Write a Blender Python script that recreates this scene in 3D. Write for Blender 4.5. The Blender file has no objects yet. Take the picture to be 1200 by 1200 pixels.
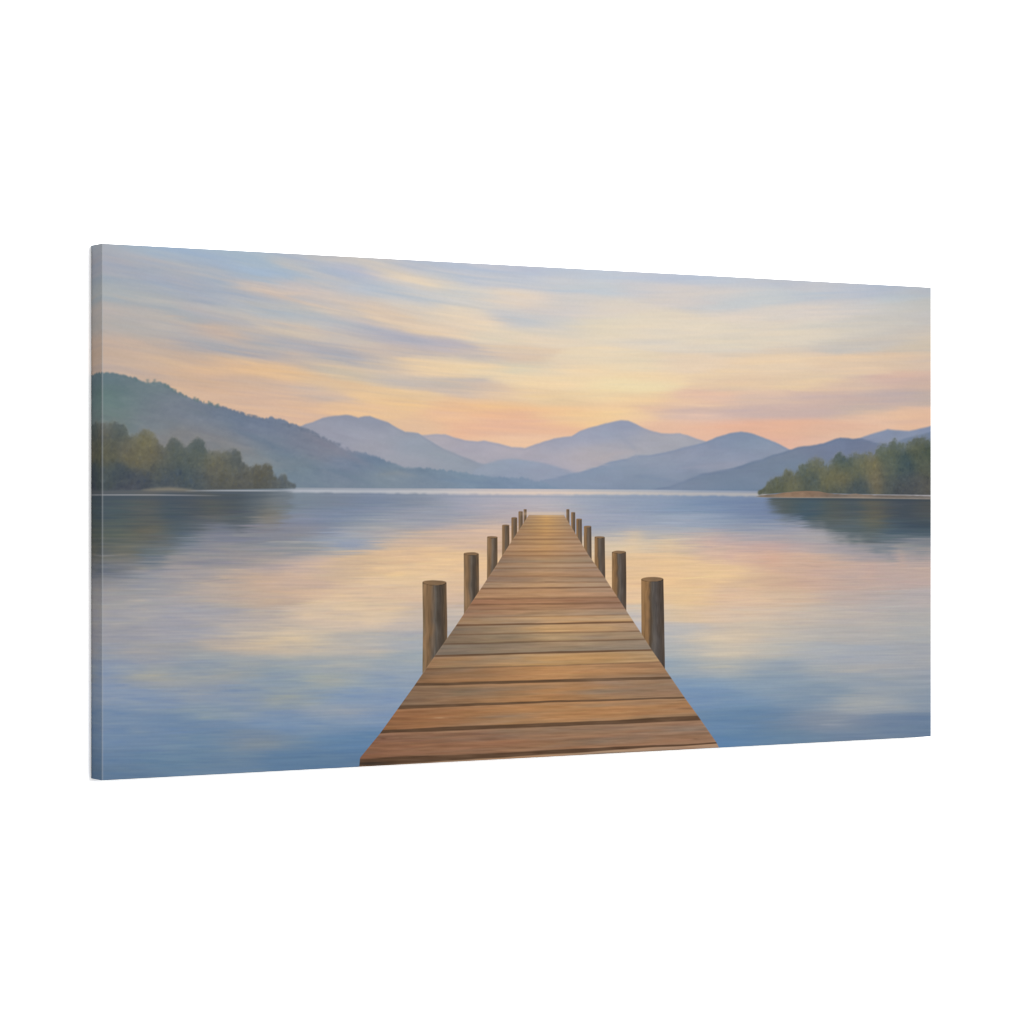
# A gallery-wrapped canvas print (2 : 1) hung on a bright white wall.
# The print itself is flat: its picture is computed here, procedurally, in the
# canvas' own plane (canvas millimetres) and stored as the ink colour of the cloth.
import bpy, math
import numpy as np

rng = np.random.default_rng(7)

# ------------------------------------------------------------------ sizes
CW, CH, CD = 1.22, 0.61, 0.0301        # canvas width, height, depth (m)
HANG = 1.25                            # height of the canvas' lower edge (m)
EXPO = 2.5                             # light on the wall relative to a mid exposure
NW, NH = 1640, 820                     # resolution of the computed print

# Points of the design were read off the photograph; this turns them into the
# canvas plane: s = metres/CH from the left fold, h = metres/CH above the middle.
F_, LX, LZ, UX, UZ = 3395.0, -0.76407, 5.3975, 0.84896, 0.52847
def design_xy(s, h):
    d = LZ + UZ*s
    return 600 + F_*(LX + UX*s)/d, 600 - F_*h/d

ss = (np.arange(NW)+0.5)/NW*2.0
hh = 0.5-(np.arange(NH)+0.5)/NH
S, Hh = np.meshgrid(ss, hh)
X, Y = design_xy(S, Hh)
X = X.astype(np.float32); Y = Y.astype(np.float32)

# ------------------------------------------------------------------ helpers
def up(a, n, axis):
    m = a.shape[axis]
    t = np.linspace(0, m-1.0001, n); i = np.floor(t).astype(int); f = t-i
    f = f*f*(3-2*f)
    sh = [1]*a.ndim; sh[axis] = n; f = f.reshape(sh)
    return np.take(a, i, axis)*(1-f) + np.take(a, np.minimum(i+1, m-1), axis)*f
def noise(nx, ny, seed):
    a = np.random.default_rng(seed).uniform(-1, 1, (max(ny, 2), max(nx, 2)))
    return up(up(a, NH, 0), NW, 1).astype(np.float32)
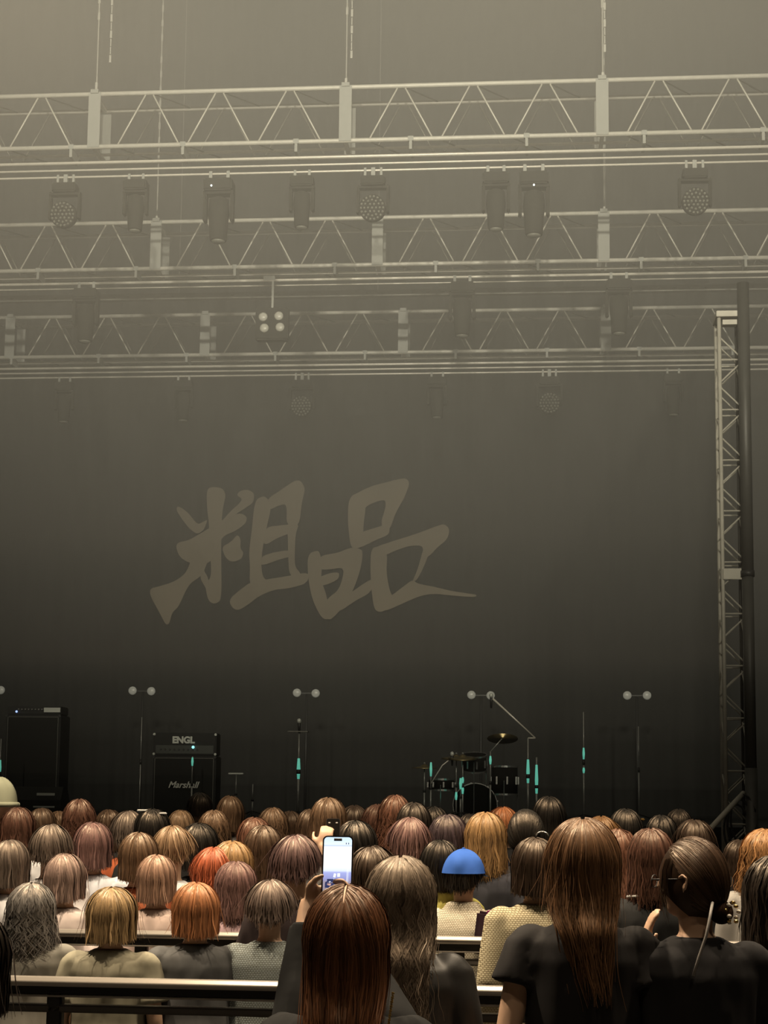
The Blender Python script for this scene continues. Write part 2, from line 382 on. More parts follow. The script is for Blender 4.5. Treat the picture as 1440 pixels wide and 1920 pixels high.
##############################
Short exercise - Repeat the listing above from its first line through the line that contains "rng = np.random.default_rng(7)", both included, and nothing more. Drop the pictures.

Solution to this exercise -
Write a Blender Python script that recreates this scene in 3D. Write for Blender 4.5. The Blender file has no objects yet. Take the picture to be 1200 by 1200 pixels.
# A gallery-wrapped canvas print (2 : 1) hung on a bright white wall.
# The print itself is flat: its picture is computed here, procedurally, in the
# canvas' own plane (canvas millimetres) and stored as the ink colour of the cloth.
import bpy, math
import numpy as np

rng = np.random.default_rng(7)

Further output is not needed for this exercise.